Now the NAACP says 2020 is the year that black votes matter more than ever.

"We're launching a very aggressive initiative across the Commonwealth to empower African Americans to understand the importance of the vote," Ken Huston, statewide NAACP president, told KDKA political editor Jon Delano on Wednesday.

Huston says after Barack Obama's presidency, "You saw a very, very downward spiral of the African American vote."

But he and other black leaders think that will change this year.

WATCH: KDKA's Jon Delano Has More On "Wake Up Black Vote"

"I'm expecting the black vote to be pivotal, not only in Pittsburgh, Allegheny County and Pennsylvania but the nation. Our future is truly at stake," says Tim Stevens, chairman of the Black Political Empowerment Project.

Stevens has spent decades working to increase the black vote, and he sees the recent protests over the killing of George Floyd as a critical incentive.

"If our community, the African American community, does not vote in this election, when will they?" said Stevens.

While older African Americans, especially women, have been reliable voters, that's not true of the young of all races.

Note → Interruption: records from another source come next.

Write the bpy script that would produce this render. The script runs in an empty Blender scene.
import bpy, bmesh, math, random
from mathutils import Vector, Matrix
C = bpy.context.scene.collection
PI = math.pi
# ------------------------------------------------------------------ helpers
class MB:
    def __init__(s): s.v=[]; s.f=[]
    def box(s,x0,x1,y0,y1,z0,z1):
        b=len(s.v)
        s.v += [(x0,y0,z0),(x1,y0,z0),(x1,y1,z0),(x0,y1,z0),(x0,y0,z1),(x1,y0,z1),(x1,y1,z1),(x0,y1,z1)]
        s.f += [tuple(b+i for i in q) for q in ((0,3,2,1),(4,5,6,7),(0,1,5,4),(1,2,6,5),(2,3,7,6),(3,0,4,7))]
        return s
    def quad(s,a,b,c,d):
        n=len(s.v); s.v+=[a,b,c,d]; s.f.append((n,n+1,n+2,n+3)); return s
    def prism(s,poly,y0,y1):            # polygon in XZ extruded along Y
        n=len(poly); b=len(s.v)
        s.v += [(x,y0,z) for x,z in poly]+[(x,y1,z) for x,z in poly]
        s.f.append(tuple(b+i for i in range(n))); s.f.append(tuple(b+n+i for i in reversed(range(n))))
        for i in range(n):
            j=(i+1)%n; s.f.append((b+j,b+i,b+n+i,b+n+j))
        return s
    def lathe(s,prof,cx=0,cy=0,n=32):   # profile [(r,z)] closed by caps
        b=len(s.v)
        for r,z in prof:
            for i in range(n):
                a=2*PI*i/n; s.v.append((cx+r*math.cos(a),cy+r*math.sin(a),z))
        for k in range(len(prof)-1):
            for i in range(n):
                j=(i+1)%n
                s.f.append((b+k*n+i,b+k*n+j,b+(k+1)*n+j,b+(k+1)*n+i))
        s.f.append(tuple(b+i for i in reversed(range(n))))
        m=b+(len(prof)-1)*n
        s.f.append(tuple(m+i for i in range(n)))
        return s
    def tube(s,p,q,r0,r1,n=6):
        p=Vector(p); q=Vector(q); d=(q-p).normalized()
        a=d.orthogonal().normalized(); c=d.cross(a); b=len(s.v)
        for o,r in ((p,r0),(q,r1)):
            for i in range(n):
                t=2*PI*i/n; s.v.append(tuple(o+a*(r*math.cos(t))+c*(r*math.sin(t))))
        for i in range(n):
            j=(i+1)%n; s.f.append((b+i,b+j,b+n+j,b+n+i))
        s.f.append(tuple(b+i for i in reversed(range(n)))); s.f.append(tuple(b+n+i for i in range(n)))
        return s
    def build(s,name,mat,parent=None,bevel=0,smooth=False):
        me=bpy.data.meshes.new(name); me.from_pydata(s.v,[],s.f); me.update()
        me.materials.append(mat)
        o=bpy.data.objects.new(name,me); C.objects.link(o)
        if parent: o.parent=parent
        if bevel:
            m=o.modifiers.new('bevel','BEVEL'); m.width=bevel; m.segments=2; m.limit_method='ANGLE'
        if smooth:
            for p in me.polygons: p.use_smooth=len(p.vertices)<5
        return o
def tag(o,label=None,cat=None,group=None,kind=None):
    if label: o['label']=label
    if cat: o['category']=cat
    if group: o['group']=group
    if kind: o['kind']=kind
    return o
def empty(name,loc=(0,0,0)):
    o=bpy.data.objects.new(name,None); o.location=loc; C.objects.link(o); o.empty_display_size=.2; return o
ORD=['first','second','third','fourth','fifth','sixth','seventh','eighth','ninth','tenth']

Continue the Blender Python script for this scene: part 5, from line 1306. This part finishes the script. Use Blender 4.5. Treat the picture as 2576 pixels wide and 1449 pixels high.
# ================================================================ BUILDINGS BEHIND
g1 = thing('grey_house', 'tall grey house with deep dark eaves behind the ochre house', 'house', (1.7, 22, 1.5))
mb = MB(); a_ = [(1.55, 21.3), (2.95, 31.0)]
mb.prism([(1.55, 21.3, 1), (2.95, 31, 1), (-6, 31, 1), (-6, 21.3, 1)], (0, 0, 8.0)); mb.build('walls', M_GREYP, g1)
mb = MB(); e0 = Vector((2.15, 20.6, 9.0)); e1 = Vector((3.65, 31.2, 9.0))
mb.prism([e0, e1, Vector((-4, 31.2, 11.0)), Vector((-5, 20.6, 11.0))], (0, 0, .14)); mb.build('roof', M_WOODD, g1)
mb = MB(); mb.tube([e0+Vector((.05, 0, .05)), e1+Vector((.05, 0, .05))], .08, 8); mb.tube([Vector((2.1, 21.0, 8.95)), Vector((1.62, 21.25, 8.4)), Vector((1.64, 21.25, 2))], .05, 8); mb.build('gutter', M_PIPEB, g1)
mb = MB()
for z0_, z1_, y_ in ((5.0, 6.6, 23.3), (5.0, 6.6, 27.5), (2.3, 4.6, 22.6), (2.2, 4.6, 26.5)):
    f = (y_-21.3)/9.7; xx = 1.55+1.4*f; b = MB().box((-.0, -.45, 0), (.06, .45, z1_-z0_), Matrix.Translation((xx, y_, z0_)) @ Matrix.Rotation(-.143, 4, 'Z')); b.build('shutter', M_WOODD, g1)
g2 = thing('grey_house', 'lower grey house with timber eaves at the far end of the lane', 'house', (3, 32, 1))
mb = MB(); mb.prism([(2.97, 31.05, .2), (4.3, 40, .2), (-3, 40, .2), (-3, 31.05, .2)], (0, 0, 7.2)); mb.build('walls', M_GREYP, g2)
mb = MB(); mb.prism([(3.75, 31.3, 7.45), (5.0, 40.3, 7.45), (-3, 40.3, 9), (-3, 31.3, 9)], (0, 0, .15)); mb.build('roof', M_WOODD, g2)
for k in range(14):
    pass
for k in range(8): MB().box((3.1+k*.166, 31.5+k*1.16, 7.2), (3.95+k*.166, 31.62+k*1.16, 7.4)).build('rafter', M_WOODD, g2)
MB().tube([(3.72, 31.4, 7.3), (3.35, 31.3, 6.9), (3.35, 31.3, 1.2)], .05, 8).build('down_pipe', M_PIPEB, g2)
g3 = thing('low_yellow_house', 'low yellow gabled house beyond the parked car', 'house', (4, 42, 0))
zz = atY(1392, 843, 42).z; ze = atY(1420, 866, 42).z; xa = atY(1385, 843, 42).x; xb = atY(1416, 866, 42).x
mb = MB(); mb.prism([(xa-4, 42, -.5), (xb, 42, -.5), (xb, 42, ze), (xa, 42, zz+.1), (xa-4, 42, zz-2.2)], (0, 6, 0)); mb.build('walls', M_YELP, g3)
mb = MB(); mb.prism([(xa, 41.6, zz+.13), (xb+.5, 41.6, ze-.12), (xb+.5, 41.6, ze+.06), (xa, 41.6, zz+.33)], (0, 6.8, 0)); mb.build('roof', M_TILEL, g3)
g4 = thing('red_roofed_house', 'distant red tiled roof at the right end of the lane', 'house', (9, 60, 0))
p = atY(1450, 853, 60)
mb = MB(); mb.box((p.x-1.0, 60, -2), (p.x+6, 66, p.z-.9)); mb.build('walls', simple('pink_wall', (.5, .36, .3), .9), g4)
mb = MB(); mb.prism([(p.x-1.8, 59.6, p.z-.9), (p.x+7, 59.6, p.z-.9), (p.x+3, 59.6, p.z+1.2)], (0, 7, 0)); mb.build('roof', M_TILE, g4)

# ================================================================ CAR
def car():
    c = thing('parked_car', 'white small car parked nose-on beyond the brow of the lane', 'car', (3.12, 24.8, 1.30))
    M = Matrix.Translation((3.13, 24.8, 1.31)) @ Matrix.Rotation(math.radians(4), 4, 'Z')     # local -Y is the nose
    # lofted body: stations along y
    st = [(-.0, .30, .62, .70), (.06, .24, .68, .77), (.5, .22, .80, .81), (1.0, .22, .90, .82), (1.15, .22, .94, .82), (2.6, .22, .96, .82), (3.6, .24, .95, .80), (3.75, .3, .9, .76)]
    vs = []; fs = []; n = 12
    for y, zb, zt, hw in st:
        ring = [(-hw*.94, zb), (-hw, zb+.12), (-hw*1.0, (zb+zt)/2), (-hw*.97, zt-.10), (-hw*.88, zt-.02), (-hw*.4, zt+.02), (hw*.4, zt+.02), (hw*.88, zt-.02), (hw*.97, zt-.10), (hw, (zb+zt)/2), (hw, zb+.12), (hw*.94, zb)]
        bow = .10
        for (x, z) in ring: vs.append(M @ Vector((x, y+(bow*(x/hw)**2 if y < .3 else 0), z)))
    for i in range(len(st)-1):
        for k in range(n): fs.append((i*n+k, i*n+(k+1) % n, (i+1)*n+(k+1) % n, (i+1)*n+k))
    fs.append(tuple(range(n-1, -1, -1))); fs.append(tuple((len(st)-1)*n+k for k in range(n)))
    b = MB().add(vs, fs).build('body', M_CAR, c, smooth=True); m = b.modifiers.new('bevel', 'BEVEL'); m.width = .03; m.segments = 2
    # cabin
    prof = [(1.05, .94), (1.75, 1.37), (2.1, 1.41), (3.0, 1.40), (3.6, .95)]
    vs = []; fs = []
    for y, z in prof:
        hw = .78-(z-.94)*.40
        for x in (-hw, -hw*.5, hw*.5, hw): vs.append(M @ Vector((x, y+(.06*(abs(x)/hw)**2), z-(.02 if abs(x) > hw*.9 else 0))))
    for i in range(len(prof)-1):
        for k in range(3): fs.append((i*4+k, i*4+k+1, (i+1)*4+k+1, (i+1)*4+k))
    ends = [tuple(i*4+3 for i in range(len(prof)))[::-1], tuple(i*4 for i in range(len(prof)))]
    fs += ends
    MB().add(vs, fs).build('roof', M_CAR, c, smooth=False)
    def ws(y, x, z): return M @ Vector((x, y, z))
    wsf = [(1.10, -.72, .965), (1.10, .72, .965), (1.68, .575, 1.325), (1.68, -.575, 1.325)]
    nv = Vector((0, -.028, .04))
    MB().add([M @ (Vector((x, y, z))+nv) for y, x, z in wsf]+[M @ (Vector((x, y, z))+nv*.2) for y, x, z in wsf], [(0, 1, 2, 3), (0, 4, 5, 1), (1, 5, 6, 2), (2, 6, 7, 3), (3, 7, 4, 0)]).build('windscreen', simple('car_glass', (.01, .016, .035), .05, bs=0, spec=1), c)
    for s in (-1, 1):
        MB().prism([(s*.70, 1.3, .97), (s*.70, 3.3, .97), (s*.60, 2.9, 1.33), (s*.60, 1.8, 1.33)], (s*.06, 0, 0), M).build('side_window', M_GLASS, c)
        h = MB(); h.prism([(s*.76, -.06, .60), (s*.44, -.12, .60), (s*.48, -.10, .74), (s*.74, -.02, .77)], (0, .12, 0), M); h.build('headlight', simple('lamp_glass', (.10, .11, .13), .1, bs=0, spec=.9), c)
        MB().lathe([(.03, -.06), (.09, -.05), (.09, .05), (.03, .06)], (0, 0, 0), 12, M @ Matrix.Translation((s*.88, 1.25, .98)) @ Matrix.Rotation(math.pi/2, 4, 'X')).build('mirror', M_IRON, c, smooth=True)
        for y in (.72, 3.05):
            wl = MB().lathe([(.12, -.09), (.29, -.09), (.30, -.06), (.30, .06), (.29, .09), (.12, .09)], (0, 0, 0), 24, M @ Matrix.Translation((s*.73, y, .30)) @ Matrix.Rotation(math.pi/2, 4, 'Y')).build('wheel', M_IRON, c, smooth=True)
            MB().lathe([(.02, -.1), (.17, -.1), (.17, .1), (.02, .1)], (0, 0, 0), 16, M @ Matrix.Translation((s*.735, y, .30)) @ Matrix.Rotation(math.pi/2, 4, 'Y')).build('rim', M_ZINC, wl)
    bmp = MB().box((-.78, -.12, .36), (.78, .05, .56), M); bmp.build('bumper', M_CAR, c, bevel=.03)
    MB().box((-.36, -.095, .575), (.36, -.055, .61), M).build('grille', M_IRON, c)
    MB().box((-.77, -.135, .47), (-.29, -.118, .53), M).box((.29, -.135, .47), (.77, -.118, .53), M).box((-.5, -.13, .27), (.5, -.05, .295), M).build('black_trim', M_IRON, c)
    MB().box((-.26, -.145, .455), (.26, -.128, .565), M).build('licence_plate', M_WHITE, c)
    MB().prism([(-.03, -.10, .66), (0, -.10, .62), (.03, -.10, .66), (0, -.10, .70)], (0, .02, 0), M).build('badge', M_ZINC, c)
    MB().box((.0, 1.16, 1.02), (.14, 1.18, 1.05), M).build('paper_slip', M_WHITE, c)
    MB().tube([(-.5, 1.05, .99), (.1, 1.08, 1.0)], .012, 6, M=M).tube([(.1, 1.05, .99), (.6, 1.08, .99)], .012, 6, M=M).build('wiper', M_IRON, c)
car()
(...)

But state Rep. Ed Gainey, a Lincoln-Lemington Democrat, says this year will be different.

"The protests must turn into a voting action that talks about how we change the condition of America, and I believe they will show up, particularly our youth, because they're tired of it," says Gainey.

All three leaders say the same thing: protests are good and get attention, but it's voting that elects the officials who will make the policy changes.